2. For perforated flashing below corrugated siding I get a metal shop to bend up the profile I want, along with any custom flashing I need elsewhere. Luckily my lumberyard has a shop. You might try: https://www.menzies-metal.com
3. Use a synthetic roof underlayment rated for metal roofs. It doesn’t need to be permeable as the sheathing can dry into the vent channel below.
You don’t need to worry about condensation under the roof panels if they are installed directly on the underlayment. No air gap means no moist air to condense.
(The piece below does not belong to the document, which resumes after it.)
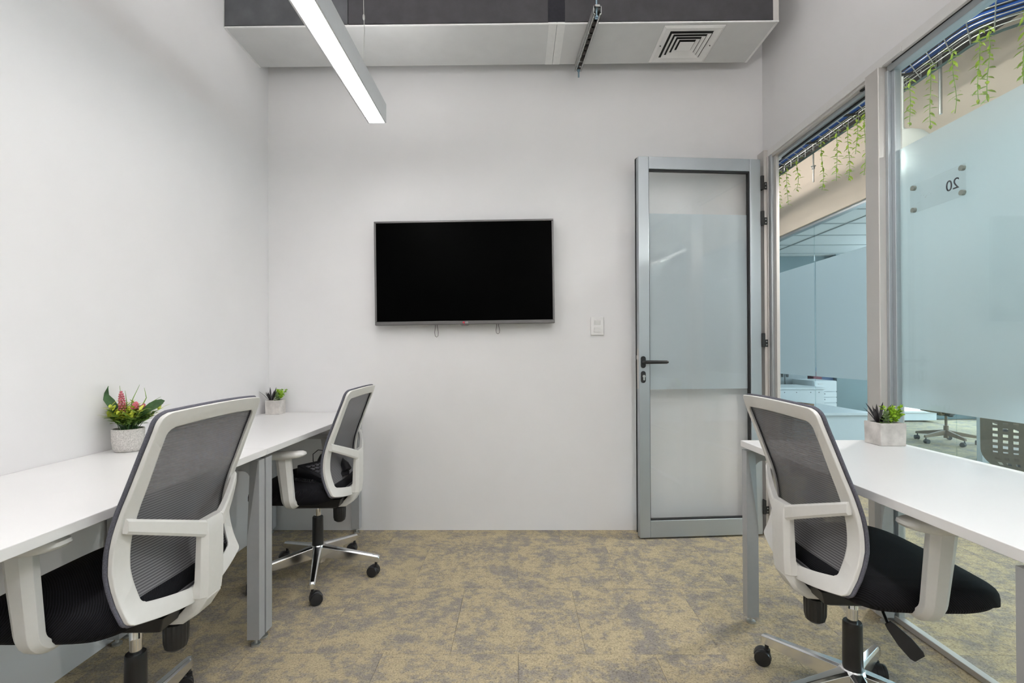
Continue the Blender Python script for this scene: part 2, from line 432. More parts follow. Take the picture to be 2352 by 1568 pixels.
kc = MB(); rosette(kc, HX-0.003, 0.945, 0.005, 0.0135, 0.007, 0.0085); kc.prism([(HX-0.003+0.0085*cos(2*pi*k/16), 0.956+0.0085*sin(2*pi*k/16)) for k in range(16)], 'y', 0.0068, 0.0095)
obj('key_cylinder', kc, 'zinc', ls)
for hz in (2.118, 1.905, 1.168, 0.165):
    h = obj('hinge', bx(-0.016, 0.002, -0.020, 0.012, hz-0.042, hz+0.042), 'black_metal', door, bevel=0.002)
    obj('hinge_leaf', bx(-0.036, -0.016, 0.002, 0.006, hz-0.040, hz+0.004), 'black_metal', h)
    for q in (-0.028, -0.008):
        obj('hinge_screw', MB().prism([(-0.027+0.004*cos(2*pi*k/10), hz+q+0.003*sin(2*pi*k/10)) for k in range(10)], 'y', 0.006, 0.0075), 'zinc', h)

# ================================================================== CORRIDOR AND OFFICE BEYOND
struct('wall_corridor', bx(XO-0.03, XO+0.09, -1.6, 8.2, 2.31, 3.35), 'cream_paint', 'cream wall above the glass partition across the corridor', 'wall')
struct('ceiling', bx(XR+0.1, XO-0.03, -1.6, 8.2, 2.93, 3.05), 'slab_dark', 'dark exposed corridor ceiling slab', 'ceiling')
struct('wall_corridor', bx(XR+0.1, XO+0.09, -1.72, -1.6, 0, 3.35), 'cream_paint', 'cream wall closing the near corridor end', 'wall')
struct('wall_corridor', bx(XR+0.1, XO+0.09, 8.2, 8.32, 0, 3.35), 'cream_paint', 'cream wall closing the far corridor end', 'wall')
struct('wall_corridor', bx(XR-0.02, XR+0.10, YB+0.12, 8.2, 0, 3.35), 'wall_paint', 'white corridor wall past the doorway', 'wall')
tf = struct('trim_6', bx(XO-0.01, XO+0.05, -1.6, 8.2, 2.285, 2.31), 'alu', 'aluminium head rail of the partition across the corridor', 'trim')
obj('floor_rail', bx(XO-0.01, XO+0.05, -1.6, 8.2, 0, 0.03), 'alu', tf)
wn = 2
edges = [-1.6, 0.2, 1.65, 3.10, 4.55, 6.0, 7.45, 8.2]
for a, b in zip(edges[:-1], edges[1:]):
    g = empty('window_%d' % wn, (XO+0.01, 0, 0)); wn += 1
    tag(g, 'frosted band glass pane of the partition across the corridor', 'window', group='panes of the partition across the corridor', kind='structure')
    obj('pane', bx(0, 0.010, a+0.003, b-0.003, 0.02, 2.29), 'glass_far', g)
    obj('frosted_film', MB().quad([(0.012, a+0.004, 0.880), (0.012, b-0.004, 0.880), (0.012, b-0.004, 1.945), (0.012, a+0.004, 1.945)]), 'frost_film_far', g)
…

https://www.greenbuildingadvisor.com/question/zone-6-a-straight-forward-and-affordable-metal-roof-assembly-does-it-exist
Thank you Malcom,
Our only weather stripping, in addition to the 7/8” depth of the corrugated metal, was going to be the horizontally placed coravent sturdi battens https://www.cor-a-vent.com/sturdi-battens.cfm which are 7/16” thick. We did not currently plan to use wood also. I was thinking this would be enough air flow if we could get perforated flashing. Is that not right?
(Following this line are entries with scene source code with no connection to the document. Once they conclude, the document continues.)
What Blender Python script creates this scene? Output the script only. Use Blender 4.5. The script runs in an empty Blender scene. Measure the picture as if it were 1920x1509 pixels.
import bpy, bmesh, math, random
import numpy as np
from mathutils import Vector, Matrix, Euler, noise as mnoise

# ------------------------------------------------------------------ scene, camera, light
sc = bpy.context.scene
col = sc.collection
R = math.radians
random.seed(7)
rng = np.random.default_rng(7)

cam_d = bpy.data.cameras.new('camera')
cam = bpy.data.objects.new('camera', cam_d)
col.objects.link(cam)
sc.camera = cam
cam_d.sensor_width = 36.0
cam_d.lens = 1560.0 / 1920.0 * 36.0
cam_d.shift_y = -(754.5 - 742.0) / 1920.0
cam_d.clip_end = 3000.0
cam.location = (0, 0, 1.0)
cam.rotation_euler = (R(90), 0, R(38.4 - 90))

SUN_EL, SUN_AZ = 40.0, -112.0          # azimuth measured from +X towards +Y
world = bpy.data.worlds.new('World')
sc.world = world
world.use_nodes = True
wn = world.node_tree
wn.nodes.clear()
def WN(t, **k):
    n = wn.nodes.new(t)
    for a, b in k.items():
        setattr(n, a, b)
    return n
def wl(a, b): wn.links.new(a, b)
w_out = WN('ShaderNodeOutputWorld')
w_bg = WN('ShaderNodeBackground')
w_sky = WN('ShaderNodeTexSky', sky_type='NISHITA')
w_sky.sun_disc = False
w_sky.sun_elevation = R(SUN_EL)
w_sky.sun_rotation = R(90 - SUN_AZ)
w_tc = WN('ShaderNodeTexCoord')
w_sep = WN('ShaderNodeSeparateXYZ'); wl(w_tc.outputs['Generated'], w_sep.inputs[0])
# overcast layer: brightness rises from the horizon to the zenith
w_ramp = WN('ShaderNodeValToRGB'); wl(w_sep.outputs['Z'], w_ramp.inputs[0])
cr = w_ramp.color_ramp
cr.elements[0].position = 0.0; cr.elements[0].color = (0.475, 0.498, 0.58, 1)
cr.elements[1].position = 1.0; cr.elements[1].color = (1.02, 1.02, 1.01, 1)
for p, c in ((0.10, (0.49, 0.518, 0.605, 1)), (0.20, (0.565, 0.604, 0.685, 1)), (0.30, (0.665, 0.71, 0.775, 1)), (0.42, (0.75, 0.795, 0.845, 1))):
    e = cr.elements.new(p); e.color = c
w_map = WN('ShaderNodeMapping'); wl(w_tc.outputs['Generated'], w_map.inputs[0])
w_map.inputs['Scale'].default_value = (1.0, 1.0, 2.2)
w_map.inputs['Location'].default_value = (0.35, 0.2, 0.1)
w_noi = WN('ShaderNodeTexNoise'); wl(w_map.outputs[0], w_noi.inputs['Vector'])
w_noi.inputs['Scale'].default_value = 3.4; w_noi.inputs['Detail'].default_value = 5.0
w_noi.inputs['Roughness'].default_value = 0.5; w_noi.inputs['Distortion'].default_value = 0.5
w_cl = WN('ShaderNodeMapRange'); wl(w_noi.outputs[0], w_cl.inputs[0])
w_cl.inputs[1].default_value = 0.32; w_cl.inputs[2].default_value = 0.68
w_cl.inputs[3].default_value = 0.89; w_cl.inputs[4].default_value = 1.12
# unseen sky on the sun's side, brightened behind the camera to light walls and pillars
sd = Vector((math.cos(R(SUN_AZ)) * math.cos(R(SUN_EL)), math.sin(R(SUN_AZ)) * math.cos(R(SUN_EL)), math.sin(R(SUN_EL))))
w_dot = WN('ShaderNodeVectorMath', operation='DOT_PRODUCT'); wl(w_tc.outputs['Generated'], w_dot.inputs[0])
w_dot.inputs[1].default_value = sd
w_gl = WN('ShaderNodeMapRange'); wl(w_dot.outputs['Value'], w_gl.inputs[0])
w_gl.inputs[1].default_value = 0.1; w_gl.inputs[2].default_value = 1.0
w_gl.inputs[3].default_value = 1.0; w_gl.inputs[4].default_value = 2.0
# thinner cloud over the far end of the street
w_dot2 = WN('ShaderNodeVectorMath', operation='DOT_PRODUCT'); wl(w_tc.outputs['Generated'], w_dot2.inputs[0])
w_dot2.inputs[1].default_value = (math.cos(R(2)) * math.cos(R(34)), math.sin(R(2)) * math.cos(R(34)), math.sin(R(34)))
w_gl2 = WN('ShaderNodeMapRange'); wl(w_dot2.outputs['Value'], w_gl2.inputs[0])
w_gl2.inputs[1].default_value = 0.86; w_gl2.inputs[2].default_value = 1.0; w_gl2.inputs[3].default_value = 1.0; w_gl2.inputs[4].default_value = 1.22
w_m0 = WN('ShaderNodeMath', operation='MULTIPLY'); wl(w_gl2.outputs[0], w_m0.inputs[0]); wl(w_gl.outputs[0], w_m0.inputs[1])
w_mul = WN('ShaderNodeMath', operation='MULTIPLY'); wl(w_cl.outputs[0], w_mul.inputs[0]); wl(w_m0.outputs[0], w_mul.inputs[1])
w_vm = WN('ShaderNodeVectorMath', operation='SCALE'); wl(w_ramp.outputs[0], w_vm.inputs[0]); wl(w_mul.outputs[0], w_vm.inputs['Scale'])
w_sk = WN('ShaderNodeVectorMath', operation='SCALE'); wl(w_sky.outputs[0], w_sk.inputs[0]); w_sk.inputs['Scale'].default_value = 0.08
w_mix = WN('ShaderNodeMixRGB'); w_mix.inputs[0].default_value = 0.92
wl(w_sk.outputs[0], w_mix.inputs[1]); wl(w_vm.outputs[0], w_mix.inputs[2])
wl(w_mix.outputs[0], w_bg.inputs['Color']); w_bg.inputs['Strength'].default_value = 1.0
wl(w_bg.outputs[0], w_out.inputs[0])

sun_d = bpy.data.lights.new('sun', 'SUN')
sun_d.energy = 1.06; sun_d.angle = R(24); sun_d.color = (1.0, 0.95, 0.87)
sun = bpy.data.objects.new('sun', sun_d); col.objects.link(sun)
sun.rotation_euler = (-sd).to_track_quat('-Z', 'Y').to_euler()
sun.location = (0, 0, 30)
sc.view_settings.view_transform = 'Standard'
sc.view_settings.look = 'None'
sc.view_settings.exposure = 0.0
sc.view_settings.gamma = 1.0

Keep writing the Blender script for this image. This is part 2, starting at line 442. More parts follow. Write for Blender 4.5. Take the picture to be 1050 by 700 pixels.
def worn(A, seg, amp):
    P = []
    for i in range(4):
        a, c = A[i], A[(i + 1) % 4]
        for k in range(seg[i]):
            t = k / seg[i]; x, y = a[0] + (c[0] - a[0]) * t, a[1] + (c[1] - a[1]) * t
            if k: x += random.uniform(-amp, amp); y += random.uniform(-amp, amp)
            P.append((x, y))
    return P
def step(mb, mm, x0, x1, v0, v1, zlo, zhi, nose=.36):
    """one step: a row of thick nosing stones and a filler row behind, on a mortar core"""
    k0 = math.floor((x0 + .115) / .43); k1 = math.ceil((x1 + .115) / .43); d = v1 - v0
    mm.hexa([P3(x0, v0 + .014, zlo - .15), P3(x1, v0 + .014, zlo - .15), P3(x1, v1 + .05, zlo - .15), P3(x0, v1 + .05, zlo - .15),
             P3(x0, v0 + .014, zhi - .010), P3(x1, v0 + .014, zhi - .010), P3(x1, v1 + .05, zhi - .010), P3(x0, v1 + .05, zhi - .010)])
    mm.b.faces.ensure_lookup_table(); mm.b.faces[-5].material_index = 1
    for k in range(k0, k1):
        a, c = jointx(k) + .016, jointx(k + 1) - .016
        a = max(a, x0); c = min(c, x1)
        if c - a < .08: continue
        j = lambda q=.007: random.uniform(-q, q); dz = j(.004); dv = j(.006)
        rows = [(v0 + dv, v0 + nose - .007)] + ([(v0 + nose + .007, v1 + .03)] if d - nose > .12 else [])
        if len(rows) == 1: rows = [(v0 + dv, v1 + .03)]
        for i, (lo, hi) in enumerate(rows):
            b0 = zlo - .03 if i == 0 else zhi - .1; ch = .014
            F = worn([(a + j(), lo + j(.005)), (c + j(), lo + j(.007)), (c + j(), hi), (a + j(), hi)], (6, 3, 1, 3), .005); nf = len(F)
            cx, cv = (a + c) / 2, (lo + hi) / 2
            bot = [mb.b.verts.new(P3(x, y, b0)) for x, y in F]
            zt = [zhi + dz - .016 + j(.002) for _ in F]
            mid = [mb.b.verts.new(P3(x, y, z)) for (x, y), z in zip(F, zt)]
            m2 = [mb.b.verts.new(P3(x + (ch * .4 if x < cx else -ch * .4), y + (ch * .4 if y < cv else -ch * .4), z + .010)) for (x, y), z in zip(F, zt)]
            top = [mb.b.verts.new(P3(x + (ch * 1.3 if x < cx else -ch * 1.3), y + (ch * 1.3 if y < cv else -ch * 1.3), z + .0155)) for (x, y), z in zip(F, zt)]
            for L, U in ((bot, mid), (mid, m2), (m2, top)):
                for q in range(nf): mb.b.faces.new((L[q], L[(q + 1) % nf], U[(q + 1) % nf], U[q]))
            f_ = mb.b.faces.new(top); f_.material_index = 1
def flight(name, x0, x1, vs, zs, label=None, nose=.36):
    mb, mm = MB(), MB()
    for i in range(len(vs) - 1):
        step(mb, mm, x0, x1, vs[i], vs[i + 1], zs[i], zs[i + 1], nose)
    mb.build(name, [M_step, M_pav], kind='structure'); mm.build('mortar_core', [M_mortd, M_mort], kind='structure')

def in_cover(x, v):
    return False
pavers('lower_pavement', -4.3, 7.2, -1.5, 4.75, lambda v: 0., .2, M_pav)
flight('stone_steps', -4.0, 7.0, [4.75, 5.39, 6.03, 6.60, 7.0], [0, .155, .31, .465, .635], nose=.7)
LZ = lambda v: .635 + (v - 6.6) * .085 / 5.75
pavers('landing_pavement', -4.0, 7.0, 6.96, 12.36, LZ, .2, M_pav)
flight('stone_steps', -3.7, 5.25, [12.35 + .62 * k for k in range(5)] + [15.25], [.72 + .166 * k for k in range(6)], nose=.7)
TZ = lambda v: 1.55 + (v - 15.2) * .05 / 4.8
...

Thank you for the perforated flashing recommendation, I’ll look them up. For airflow behind metal siding to be so important, I’m wondering why no metal roofing company I have talked to yet has known what I’m talking about and no one seems to make it? They all insist it’s not necessary and to just butt the siding right up to the unperforated flashing to stop bugs. The idea that air needs to be able to move from above and below makes sense it just feels like it’s a battle to get anyone to consider it here since even the siding companies don’t offer it. Would you happen to have a photo of what you’re recommending for this?
For the roof underlayment, when you say the synthetic roof underlayment, do you mean it’s fine to go with the synthetic felt they typically use, or use a synthetic vapor closed underlayment like a self adhered rain and ice barrier? Or maybe you’re saying either would work?
Emil,
If you are using Cor-a-Vent to mount the panels on you don't need any perforated flashing. Just attach an L-flashing with a hemmed drip-edge to the bottom Cor-a-Vent. (see attached sketch).
No need for something like I&WS, regular synthetic underlayment is fine. Just make sure it is rated for metal roofs, which are hotter than asphalt shingle ones.